- **EXERCISE BRIEF**
Reproduce the full listing below unchanged, apart from the pictures.

※

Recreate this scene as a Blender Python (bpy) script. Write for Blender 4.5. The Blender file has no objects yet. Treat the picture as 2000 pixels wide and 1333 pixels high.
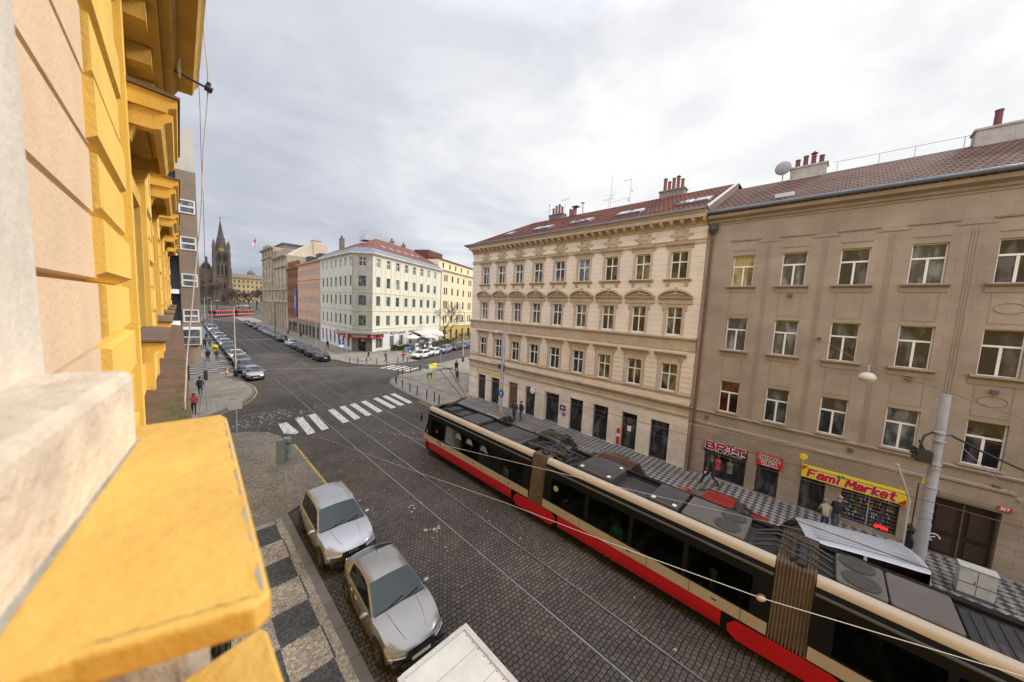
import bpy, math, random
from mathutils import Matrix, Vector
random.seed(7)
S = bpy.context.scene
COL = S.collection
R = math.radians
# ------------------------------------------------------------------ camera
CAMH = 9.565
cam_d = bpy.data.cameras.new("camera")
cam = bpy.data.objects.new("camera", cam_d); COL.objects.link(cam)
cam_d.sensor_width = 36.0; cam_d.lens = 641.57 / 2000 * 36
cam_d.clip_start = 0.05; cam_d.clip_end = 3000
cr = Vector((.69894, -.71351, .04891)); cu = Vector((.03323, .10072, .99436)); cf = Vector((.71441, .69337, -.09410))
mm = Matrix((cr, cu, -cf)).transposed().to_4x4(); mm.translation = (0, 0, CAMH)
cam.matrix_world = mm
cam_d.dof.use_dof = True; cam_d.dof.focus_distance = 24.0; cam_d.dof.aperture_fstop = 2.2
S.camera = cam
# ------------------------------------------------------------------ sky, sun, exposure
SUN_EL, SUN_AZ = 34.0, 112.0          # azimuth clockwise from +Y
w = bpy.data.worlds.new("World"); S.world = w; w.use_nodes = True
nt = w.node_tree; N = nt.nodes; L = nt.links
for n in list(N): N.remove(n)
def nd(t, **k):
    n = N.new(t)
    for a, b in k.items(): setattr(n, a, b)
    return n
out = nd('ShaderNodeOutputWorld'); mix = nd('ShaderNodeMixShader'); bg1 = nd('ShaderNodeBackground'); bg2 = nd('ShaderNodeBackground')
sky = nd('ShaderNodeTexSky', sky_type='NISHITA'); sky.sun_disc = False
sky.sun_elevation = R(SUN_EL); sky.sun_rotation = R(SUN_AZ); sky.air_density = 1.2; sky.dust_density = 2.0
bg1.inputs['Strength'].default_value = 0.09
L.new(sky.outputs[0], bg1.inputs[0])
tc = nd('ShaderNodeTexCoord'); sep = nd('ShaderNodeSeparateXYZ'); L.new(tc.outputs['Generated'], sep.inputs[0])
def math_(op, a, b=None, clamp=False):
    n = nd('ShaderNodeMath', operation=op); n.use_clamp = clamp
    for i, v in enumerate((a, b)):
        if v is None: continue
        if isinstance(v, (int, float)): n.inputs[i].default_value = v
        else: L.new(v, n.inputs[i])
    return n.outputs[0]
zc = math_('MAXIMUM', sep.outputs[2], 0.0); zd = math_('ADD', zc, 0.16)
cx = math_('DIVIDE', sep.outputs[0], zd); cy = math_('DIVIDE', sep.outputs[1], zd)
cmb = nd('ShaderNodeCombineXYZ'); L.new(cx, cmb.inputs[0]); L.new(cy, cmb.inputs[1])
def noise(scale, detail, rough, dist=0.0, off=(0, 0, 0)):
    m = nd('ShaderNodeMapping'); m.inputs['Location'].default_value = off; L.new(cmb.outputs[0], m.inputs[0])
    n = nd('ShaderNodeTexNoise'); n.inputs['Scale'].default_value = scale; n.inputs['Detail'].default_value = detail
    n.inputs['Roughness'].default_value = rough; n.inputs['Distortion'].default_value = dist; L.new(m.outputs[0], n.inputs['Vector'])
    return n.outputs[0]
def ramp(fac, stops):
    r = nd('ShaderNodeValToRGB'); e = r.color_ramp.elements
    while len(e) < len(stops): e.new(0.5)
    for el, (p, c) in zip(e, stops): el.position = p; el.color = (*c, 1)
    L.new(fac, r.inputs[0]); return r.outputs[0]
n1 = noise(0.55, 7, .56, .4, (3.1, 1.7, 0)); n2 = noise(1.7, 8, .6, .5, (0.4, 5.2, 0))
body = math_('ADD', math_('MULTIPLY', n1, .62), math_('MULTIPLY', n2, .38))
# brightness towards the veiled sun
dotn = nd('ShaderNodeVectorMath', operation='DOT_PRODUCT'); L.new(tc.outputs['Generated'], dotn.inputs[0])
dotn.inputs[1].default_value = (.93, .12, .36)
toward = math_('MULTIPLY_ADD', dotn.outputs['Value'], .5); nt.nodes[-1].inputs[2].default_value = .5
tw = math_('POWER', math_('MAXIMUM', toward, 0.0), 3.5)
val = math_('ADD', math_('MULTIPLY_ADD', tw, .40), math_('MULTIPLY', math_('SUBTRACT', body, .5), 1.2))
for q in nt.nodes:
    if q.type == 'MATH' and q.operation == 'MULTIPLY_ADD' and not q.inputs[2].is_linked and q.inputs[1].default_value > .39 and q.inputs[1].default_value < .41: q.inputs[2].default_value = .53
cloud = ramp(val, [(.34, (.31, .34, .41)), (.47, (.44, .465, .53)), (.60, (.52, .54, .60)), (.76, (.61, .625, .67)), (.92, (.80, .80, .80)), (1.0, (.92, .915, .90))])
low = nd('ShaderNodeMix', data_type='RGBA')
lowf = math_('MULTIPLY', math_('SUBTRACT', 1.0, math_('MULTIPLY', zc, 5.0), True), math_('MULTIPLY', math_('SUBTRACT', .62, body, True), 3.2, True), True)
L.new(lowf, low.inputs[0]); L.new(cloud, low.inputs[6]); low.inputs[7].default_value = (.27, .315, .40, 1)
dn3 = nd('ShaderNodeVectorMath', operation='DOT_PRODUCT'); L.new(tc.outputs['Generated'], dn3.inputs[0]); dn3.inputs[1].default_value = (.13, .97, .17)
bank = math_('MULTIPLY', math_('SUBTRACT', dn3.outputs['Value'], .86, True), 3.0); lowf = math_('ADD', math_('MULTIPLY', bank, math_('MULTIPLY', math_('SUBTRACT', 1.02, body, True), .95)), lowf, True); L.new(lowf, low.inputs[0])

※

- **RESULT OF THIS TASK**
Recreate this scene as a Blender Python (bpy) script. Write for Blender 4.5. The Blender file has no objects yet. Treat the picture as 2000 pixels wide and 1333 pixels high.
import bpy, math, random
from mathutils import Matrix, Vector
random.seed(7)
S = bpy.context.scene
COL = S.collection
R = math.radians
# ------------------------------------------------------------------ camera
CAMH = 9.565
cam_d = bpy.data.cameras.new("camera")
cam = bpy.data.objects.new("camera", cam_d); COL.objects.link(cam)
cam_d.sensor_width = 36.0; cam_d.lens = 641.57 / 2000 * 36
cam_d.clip_start = 0.05; cam_d.clip_end = 3000
cr = Vector((.69894, -.71351, .04891)); cu = Vector((.03323, .10072, .99436)); cf = Vector((.71441, .69337, -.09410))
mm = Matrix((cr, cu, -cf)).transposed().to_4x4(); mm.translation = (0, 0, CAMH)
cam.matrix_world = mm
cam_d.dof.use_dof = True; cam_d.dof.focus_distance = 24.0; cam_d.dof.aperture_fstop = 2.2
S.camera = cam
# ------------------------------------------------------------------ sky, sun, exposure
SUN_EL, SUN_AZ = 34.0, 112.0          # azimuth clockwise from +Y
w = bpy.data.worlds.new("World"); S.world = w; w.use_nodes = True
nt = w.node_tree; N = nt.nodes; L = nt.links
for n in list(N): N.remove(n)
def nd(t, **k):
    n = N.new(t)
    for a, b in k.items(): setattr(n, a, b)
    return n
out = nd('ShaderNodeOutputWorld'); mix = nd('ShaderNodeMixShader'); bg1 = nd('ShaderNodeBackground'); bg2 = nd('ShaderNodeBackground')
sky = nd('ShaderNodeTexSky', sky_type='NISHITA'); sky.sun_disc = False
sky.sun_elevation = R(SUN_EL); sky.sun_rotation = R(SUN_AZ); sky.air_density = 1.2; sky.dust_density = 2.0
bg1.inputs['Strength'].default_value = 0.09
L.new(sky.outputs[0], bg1.inputs[0])
tc = nd('ShaderNodeTexCoord'); sep = nd('ShaderNodeSeparateXYZ'); L.new(tc.outputs['Generated'], sep.inputs[0])
def math_(op, a, b=None, clamp=False):
    n = nd('ShaderNodeMath', operation=op); n.use_clamp = clamp
    for i, v in enumerate((a, b)):
        if v is None: continue
        if isinstance(v, (int, float)): n.inputs[i].default_value = v
        else: L.new(v, n.inputs[i])
    return n.outputs[0]
zc = math_('MAXIMUM', sep.outputs[2], 0.0); zd = math_('ADD', zc, 0.16)
cx = math_('DIVIDE', sep.outputs[0], zd); cy = math_('DIVIDE', sep.outputs[1], zd)
cmb = nd('ShaderNodeCombineXYZ'); L.new(cx, cmb.inputs[0]); L.new(cy, cmb.inputs[1])
def noise(scale, detail, rough, dist=0.0, off=(0, 0, 0)):
    m = nd('ShaderNodeMapping'); m.inputs['Location'].default_value = off; L.new(cmb.outputs[0], m.inputs[0])
    n = nd('ShaderNodeTexNoise'); n.inputs['Scale'].default_value = scale; n.inputs['Detail'].default_value = detail
    n.inputs['Roughness'].default_value = rough; n.inputs['Distortion'].default_value = dist; L.new(m.outputs[0], n.inputs['Vector'])
    return n.outputs[0]
def ramp(fac, stops):
    r = nd('ShaderNodeValToRGB'); e = r.color_ramp.elements
    while len(e) < len(stops): e.new(0.5)
    for el, (p, c) in zip(e, stops): el.position = p; el.color = (*c, 1)
    L.new(fac, r.inputs[0]); return r.outputs[0]
n1 = noise(0.55, 7, .56, .4, (3.1, 1.7, 0)); n2 = noise(1.7, 8, .6, .5, (0.4, 5.2, 0))
body = math_('ADD', math_('MULTIPLY', n1, .62), math_('MULTIPLY', n2, .38))
# brightness towards the veiled sun
dotn = nd('ShaderNodeVectorMath', operation='DOT_PRODUCT'); L.new(tc.outputs['Generated'], dotn.inputs[0])
dotn.inputs[1].default_value = (.93, .12, .36)
toward = math_('MULTIPLY_ADD', dotn.outputs['Value'], .5); nt.nodes[-1].inputs[2].default_value = .5
tw = math_('POWER', math_('MAXIMUM', toward, 0.0), 3.5)
val = math_('ADD', math_('MULTIPLY_ADD', tw, .40), math_('MULTIPLY', math_('SUBTRACT', body, .5), 1.2))
for q in nt.nodes:
    if q.type == 'MATH' and q.operation == 'MULTIPLY_ADD' and not q.inputs[2].is_linked and q.inputs[1].default_value > .39 and q.inputs[1].default_value < .41: q.inputs[2].default_value = .53
cloud = ramp(val, [(.34, (.31, .34, .41)), (.47, (.44, .465, .53)), (.60, (.52, .54, .60)), (.76, (.61, .625, .67)), (.92, (.80, .80, .80)), (1.0, (.92, .915, .90))])
low = nd('ShaderNodeMix', data_type='RGBA')
lowf = math_('MULTIPLY', math_('SUBTRACT', 1.0, math_('MULTIPLY', zc, 5.0), True), math_('MULTIPLY', math_('SUBTRACT', .62, body, True), 3.2, True), True)
L.new(lowf, low.inputs[0]); L.new(cloud, low.inputs[6]); low.inputs[7].default_value = (.27, .315, .40, 1)
dn3 = nd('ShaderNodeVectorMath', operation='DOT_PRODUCT'); L.new(tc.outputs['Generated'], dn3.inputs[0]); dn3.inputs[1].default_value = (.13, .97, .17)
bank = math_('MULTIPLY', math_('SUBTRACT', dn3.outputs['Value'], .86, True), 3.0); lowf = math_('ADD', math_('MULTIPLY', bank, math_('MULTIPLY', math_('SUBTRACT', 1.02, body, True), .95)), lowf, True); L.new(lowf, low.inputs[0])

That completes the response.